-- START OF Information supplied --
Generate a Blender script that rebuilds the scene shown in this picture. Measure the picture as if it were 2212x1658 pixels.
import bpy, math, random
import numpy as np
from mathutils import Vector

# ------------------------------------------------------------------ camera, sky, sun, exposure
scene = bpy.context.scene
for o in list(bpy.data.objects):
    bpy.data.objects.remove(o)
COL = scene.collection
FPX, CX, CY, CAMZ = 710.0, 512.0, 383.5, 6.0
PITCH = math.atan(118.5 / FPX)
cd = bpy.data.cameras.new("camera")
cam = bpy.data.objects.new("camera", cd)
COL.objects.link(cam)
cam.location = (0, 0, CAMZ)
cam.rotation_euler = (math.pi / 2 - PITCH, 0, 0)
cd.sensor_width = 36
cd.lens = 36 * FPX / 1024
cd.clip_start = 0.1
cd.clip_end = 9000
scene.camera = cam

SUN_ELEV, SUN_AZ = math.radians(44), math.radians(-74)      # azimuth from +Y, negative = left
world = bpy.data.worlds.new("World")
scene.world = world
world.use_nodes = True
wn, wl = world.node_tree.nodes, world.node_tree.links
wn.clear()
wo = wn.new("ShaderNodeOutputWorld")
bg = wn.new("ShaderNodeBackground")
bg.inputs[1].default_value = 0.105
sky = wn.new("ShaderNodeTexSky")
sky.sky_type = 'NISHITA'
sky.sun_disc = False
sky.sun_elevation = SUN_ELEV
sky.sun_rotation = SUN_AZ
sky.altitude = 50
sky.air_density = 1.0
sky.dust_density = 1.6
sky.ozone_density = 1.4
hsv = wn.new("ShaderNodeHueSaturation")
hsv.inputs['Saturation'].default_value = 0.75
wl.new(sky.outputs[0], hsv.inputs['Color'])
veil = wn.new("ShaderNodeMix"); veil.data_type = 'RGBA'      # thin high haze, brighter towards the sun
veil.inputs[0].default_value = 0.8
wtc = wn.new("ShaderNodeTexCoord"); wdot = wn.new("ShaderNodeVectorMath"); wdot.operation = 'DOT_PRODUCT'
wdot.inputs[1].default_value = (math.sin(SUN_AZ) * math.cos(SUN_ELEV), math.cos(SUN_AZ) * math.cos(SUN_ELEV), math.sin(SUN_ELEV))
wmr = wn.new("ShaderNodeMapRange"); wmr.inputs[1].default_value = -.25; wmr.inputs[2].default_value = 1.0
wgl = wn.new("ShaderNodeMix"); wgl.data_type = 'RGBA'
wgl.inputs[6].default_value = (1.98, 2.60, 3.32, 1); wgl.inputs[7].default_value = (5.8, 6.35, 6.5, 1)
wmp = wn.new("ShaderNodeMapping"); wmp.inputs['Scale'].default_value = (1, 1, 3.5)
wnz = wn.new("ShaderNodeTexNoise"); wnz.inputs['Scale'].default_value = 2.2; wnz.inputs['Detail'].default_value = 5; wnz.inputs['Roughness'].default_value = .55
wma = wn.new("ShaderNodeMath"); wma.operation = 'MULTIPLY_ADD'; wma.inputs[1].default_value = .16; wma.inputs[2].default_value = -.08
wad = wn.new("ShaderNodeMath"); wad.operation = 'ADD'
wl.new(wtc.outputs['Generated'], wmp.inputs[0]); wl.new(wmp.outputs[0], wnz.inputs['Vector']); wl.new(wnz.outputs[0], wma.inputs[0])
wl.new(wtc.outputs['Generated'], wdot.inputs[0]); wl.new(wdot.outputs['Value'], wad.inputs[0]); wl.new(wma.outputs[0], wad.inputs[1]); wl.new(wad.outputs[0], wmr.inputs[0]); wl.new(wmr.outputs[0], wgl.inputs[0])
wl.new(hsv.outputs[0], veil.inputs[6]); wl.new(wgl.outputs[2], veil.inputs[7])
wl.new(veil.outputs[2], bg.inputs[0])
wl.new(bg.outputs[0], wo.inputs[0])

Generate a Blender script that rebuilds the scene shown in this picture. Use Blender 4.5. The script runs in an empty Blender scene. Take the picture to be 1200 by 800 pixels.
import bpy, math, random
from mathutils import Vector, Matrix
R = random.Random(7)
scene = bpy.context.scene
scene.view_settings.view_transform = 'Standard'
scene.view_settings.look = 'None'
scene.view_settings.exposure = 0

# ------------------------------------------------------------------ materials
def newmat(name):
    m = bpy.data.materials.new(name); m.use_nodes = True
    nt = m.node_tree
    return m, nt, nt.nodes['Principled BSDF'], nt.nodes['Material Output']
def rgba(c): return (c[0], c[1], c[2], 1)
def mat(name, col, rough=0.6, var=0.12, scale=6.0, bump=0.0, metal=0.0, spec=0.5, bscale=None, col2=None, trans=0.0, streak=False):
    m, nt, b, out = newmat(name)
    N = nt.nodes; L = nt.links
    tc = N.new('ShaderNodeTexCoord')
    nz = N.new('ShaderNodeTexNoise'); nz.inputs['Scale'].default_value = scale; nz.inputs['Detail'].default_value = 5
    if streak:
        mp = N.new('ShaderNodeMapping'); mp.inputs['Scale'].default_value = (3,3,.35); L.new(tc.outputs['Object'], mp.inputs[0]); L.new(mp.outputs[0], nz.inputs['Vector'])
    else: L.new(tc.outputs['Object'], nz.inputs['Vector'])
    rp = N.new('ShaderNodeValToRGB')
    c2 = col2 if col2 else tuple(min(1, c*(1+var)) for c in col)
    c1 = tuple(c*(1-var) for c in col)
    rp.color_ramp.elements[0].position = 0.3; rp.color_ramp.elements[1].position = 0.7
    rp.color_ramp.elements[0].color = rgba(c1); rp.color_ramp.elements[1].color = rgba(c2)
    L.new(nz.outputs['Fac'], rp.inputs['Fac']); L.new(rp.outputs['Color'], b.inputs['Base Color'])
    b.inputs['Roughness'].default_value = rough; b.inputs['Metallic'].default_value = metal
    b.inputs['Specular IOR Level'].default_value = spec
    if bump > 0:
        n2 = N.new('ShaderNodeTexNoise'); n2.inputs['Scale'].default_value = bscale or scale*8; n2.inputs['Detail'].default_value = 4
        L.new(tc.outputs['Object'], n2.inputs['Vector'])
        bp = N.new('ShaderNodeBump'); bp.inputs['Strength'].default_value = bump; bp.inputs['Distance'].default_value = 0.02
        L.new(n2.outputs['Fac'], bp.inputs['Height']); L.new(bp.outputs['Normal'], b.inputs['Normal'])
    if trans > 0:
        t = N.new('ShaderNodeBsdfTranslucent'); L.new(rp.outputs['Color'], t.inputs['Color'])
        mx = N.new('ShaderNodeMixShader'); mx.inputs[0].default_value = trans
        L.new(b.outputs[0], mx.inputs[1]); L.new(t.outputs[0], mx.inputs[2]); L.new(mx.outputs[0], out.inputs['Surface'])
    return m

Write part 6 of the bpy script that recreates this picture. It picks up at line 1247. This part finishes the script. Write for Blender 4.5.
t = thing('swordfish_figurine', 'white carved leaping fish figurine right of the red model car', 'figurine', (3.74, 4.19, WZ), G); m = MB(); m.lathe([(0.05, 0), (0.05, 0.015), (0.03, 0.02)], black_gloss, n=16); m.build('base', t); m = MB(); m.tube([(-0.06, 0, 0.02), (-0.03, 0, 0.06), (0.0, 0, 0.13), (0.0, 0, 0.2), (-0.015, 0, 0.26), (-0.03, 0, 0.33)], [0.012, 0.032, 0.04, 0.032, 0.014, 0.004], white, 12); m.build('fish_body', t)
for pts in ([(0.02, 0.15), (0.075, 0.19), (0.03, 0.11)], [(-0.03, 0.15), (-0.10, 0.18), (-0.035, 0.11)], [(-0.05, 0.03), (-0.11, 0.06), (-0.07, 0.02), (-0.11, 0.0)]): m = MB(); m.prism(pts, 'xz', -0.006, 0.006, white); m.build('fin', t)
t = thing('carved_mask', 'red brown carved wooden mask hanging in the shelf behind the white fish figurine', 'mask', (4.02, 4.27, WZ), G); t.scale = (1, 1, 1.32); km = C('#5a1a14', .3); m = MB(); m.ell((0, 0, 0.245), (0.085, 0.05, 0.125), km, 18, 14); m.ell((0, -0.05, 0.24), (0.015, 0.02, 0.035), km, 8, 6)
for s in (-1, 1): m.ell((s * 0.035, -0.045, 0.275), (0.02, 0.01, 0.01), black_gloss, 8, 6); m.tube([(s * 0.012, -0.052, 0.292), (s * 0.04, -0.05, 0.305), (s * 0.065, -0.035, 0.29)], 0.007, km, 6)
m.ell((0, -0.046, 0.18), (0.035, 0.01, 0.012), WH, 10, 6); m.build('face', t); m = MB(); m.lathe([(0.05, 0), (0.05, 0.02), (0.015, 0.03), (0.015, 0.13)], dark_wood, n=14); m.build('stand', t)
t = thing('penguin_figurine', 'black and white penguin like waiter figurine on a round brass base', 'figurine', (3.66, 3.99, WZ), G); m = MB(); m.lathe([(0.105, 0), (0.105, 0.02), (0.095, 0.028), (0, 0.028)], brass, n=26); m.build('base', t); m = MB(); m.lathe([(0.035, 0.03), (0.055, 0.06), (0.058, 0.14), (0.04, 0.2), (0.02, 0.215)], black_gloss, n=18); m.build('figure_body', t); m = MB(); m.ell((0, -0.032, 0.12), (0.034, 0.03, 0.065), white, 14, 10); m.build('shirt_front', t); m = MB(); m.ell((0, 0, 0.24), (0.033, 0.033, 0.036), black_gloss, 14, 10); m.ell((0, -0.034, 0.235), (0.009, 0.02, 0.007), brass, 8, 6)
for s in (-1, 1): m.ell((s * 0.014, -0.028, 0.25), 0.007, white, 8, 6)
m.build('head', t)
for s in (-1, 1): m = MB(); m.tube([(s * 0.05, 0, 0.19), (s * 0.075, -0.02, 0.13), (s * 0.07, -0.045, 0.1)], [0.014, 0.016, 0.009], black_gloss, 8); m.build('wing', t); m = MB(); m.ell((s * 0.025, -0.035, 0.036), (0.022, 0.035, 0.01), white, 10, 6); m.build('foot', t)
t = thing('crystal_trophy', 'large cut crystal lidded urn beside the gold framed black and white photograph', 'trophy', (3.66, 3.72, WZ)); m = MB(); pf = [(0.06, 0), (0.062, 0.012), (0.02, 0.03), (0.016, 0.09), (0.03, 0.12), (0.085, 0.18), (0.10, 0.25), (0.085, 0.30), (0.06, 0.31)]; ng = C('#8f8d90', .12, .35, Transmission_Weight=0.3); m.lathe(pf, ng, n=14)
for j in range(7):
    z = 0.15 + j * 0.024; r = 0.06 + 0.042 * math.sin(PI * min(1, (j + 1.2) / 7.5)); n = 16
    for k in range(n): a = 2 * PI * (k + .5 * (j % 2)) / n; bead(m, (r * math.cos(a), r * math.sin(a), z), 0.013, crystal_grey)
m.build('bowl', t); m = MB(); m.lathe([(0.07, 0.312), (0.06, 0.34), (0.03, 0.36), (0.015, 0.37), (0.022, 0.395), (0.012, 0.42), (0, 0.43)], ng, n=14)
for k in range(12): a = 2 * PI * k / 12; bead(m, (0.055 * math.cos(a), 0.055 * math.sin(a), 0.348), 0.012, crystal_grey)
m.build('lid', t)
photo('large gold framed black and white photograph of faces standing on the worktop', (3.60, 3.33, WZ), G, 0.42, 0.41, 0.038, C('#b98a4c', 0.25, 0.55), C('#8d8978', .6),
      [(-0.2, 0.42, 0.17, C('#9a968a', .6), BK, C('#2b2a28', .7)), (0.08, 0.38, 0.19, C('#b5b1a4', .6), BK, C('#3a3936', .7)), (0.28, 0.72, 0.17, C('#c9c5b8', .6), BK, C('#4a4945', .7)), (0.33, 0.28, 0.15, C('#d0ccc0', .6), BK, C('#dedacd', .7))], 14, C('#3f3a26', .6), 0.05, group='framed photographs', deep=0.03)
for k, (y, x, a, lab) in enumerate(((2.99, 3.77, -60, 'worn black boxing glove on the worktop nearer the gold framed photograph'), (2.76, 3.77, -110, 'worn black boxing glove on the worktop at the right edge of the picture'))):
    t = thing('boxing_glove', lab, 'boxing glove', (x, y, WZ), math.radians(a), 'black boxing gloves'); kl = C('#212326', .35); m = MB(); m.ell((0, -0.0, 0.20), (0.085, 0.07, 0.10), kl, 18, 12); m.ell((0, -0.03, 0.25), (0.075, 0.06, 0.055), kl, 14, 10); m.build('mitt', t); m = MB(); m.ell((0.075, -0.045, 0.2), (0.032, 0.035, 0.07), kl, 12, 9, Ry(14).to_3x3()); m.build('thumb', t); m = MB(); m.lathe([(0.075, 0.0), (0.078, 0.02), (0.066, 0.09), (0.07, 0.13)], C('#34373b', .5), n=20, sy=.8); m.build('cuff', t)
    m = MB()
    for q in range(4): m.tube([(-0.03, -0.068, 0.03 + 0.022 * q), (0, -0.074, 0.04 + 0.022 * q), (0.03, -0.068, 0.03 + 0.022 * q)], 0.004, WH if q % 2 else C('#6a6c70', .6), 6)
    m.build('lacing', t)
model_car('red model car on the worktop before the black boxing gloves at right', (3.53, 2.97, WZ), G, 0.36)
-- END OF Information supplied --
→ Exercise: Reproduce the records above exactly, from the first line through the line containing "scene.camera = cam", and output nothing else.

→ Response:
Generate a Blender script that rebuilds the scene shown in this picture. Measure the picture as if it were 2212x1658 pixels.
import bpy, math, random
import numpy as np
from mathutils import Vector

# ------------------------------------------------------------------ camera, sky, sun, exposure
scene = bpy.context.scene
for o in list(bpy.data.objects):
    bpy.data.objects.remove(o)
COL = scene.collection
FPX, CX, CY, CAMZ = 710.0, 512.0, 383.5, 6.0
PITCH = math.atan(118.5 / FPX)
cd = bpy.data.cameras.new("camera")
cam = bpy.data.objects.new("camera", cd)
COL.objects.link(cam)
cam.location = (0, 0, CAMZ)
cam.rotation_euler = (math.pi / 2 - PITCH, 0, 0)
cd.sensor_width = 36
cd.lens = 36 * FPX / 1024
cd.clip_start = 0.1
cd.clip_end = 9000
scene.camera = cam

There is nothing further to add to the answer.